What is being asked =>
Return every line below as is, leaving out the pictures.

Source material =>
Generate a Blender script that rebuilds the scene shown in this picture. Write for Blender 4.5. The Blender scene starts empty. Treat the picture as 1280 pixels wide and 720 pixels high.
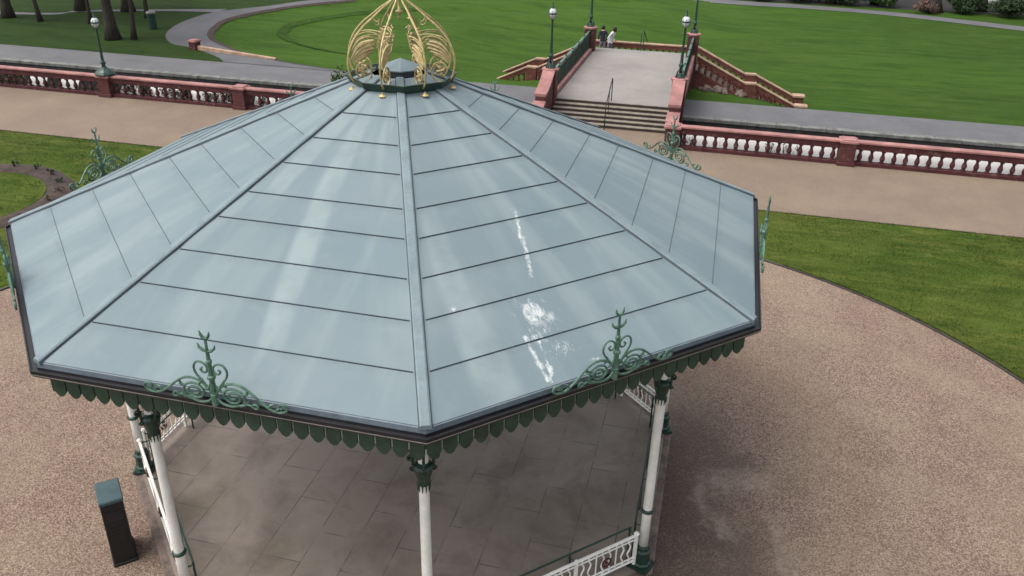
import bpy, bmesh, math, random
from math import sin, cos, pi, radians as R, sqrt, atan2
from mathutils import Vector, Matrix, noise as mn

random.seed(7)
scene = bpy.context.scene
COL = scene.collection

# ------------------------------------------------------------------ materials
class NT:
    def __init__(s, name):
        s.m = bpy.data.materials.new(name); s.m.use_nodes = True
        s.t = s.m.node_tree; s.t.nodes.clear()
        s.out = s.t.nodes.new('ShaderNodeOutputMaterial')
        s.b = s.t.nodes.new('ShaderNodeBsdfPrincipled')
        s.l(s.b.outputs[0], s.out.inputs['Surface'])
    def n(s, typ, **kw):
        o = s.t.nodes.new(typ)
        for k, v in kw.items(): setattr(o, k, v)
        return o
    def l(s, a, b): s.t.links.new(a, b)
    def put(s, sock, v):
        if isinstance(v, bpy.types.NodeSocket): s.l(v, sock)
        else:
            if sock.type == 'RGBA' and len(v) == 3: v = (*v, 1)
            sock.default_value = v
    def pos(s): return s.n('ShaderNodeNewGeometry').outputs['Position']
    def objc(s): return s.n('ShaderNodeTexCoord').outputs['Object']
    def mapv(s, v, scale=(1,1,1), loc=(0,0,0), rot=(0,0,0)):
        o = s.n('ShaderNodeMapping'); s.l(v, o.inputs['Vector'])
        o.inputs['Scale'].default_value = scale; o.inputs['Location'].default_value = loc
        o.inputs['Rotation'].default_value = rot
        return o.outputs[0]
    def noise(s, v, scale, detail=4, rough=.55, dist=0):
        o = s.n('ShaderNodeTexNoise'); s.l(v, o.inputs['Vector'])
        o.inputs['Scale'].default_value = scale; o.inputs['Detail'].default_value = detail
        o.inputs['Roughness'].default_value = rough; o.inputs['Distortion'].default_value = dist
        return o.outputs['Fac']
    def voro(s, v, scale, out='Distance', feature='F1'):
        o = s.n('ShaderNodeTexVoronoi', feature=feature); s.l(v, o.inputs['Vector'])
        o.inputs['Scale'].default_value = scale
        return o.outputs[out]
    def ramp(s, f, a, b, ca=(0,0,0), cb=(1,1,1)):
        o = s.n('ShaderNodeValToRGB'); s.l(f, o.inputs[0])
        e = o.color_ramp.elements
        e[0].position = a; e[1].position = b; e[0].color = (*ca, 1); e[1].color = (*cb, 1)
        return o.outputs[0]
    def mix(s, f, a, b, mode='MIX'):
        o = s.n('ShaderNodeMix', data_type='RGBA', blend_type=mode)
        s.put(o.inputs[0], f); s.put(o.inputs[6], a); s.put(o.inputs[7], b)
        return o.outputs[2]
    def math(s, op, a, b=None, clamp=False):
        o = s.n('ShaderNodeMath', operation=op); o.use_clamp = clamp
        s.put(o.inputs[0], a)
        if b is not None: s.put(o.inputs[1], b)
        return o.outputs[0]
    def xyz(s, v):
        o = s.n('ShaderNodeSeparateXYZ'); s.l(v, o.inputs[0]); return o.outputs
    def bump(s, h, strength=.3, dist=.02):
        o = s.n('ShaderNodeBump'); s.l(h, o.inputs['Height'])
        o.inputs['Strength'].default_value = strength; o.inputs['Distance'].default_value = dist
        s.l(o.outputs[0], s.b.inputs['Normal'])
    def fin(s, col=None, rough=None, spec=None, metal=None):
        if col is not None: s.put(s.b.inputs['Base Color'], col)
        if rough is not None: s.put(s.b.inputs['Roughness'], rough)
        if spec is not None: s.put(s.b.inputs['Specular IOR Level'], spec)
        if metal is not None: s.put(s.b.inputs['Metallic'], metal)
        return s.m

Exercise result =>
Generate a Blender script that rebuilds the scene shown in this picture. Write for Blender 4.5. The Blender scene starts empty. Treat the picture as 1280 pixels wide and 720 pixels high.
import bpy, bmesh, math, random
from math import sin, cos, pi, radians as R, sqrt, atan2
from mathutils import Vector, Matrix, noise as mn

random.seed(7)
scene = bpy.context.scene
COL = scene.collection

# ------------------------------------------------------------------ materials
class NT:
    def __init__(s, name):
        s.m = bpy.data.materials.new(name); s.m.use_nodes = True
        s.t = s.m.node_tree; s.t.nodes.clear()
        s.out = s.t.nodes.new('ShaderNodeOutputMaterial')
        s.b = s.t.nodes.new('ShaderNodeBsdfPrincipled')
        s.l(s.b.outputs[0], s.out.inputs['Surface'])
    def n(s, typ, **kw):
        o = s.t.nodes.new(typ)
        for k, v in kw.items(): setattr(o, k, v)
        return o
    def l(s, a, b): s.t.links.new(a, b)
    def put(s, sock, v):
        if isinstance(v, bpy.types.NodeSocket): s.l(v, sock)
        else:
            if sock.type == 'RGBA' and len(v) == 3: v = (*v, 1)
            sock.default_value = v
    def pos(s): return s.n('ShaderNodeNewGeometry').outputs['Position']
    def objc(s): return s.n('ShaderNodeTexCoord').outputs['Object']
    def mapv(s, v, scale=(1,1,1), loc=(0,0,0), rot=(0,0,0)):
        o = s.n('ShaderNodeMapping'); s.l(v, o.inputs['Vector'])
        o.inputs['Scale'].default_value = scale; o.inputs['Location'].default_value = loc
        o.inputs['Rotation'].default_value = rot
        return o.outputs[0]
    def noise(s, v, scale, detail=4, rough=.55, dist=0):
        o = s.n('ShaderNodeTexNoise'); s.l(v, o.inputs['Vector'])
        o.inputs['Scale'].default_value = scale; o.inputs['Detail'].default_value = detail
        o.inputs['Roughness'].default_value = rough; o.inputs['Distortion'].default_value = dist
        return o.outputs['Fac']
    def voro(s, v, scale, out='Distance', feature='F1'):
        o = s.n('ShaderNodeTexVoronoi', feature=feature); s.l(v, o.inputs['Vector'])
        o.inputs['Scale'].default_value = scale
        return o.outputs[out]
    def ramp(s, f, a, b, ca=(0,0,0), cb=(1,1,1)):
        o = s.n('ShaderNodeValToRGB'); s.l(f, o.inputs[0])
        e = o.color_ramp.elements
        e[0].position = a; e[1].position = b; e[0].color = (*ca, 1); e[1].color = (*cb, 1)
        return o.outputs[0]
    def mix(s, f, a, b, mode='MIX'):
        o = s.n('ShaderNodeMix', data_type='RGBA', blend_type=mode)
        s.put(o.inputs[0], f); s.put(o.inputs[6], a); s.put(o.inputs[7], b)
        return o.outputs[2]
    def math(s, op, a, b=None, clamp=False):
        o = s.n('ShaderNodeMath', operation=op); o.use_clamp = clamp
        s.put(o.inputs[0], a)
        if b is not None: s.put(o.inputs[1], b)
        return o.outputs[0]
    def xyz(s, v):
        o = s.n('ShaderNodeSeparateXYZ'); s.l(v, o.inputs[0]); return o.outputs
    def bump(s, h, strength=.3, dist=.02):
        o = s.n('ShaderNodeBump'); s.l(h, o.inputs['Height'])
        o.inputs['Strength'].default_value = strength; o.inputs['Distance'].default_value = dist
        s.l(o.outputs[0], s.b.inputs['Normal'])
    def fin(s, col=None, rough=None, spec=None, metal=None):
        if col is not None: s.put(s.b.inputs['Base Color'], col)
        if rough is not None: s.put(s.b.inputs['Roughness'], rough)
        if spec is not None: s.put(s.b.inputs['Specular IOR Level'], spec)
        if metal is not None: s.put(s.b.inputs['Metallic'], metal)
        return s.m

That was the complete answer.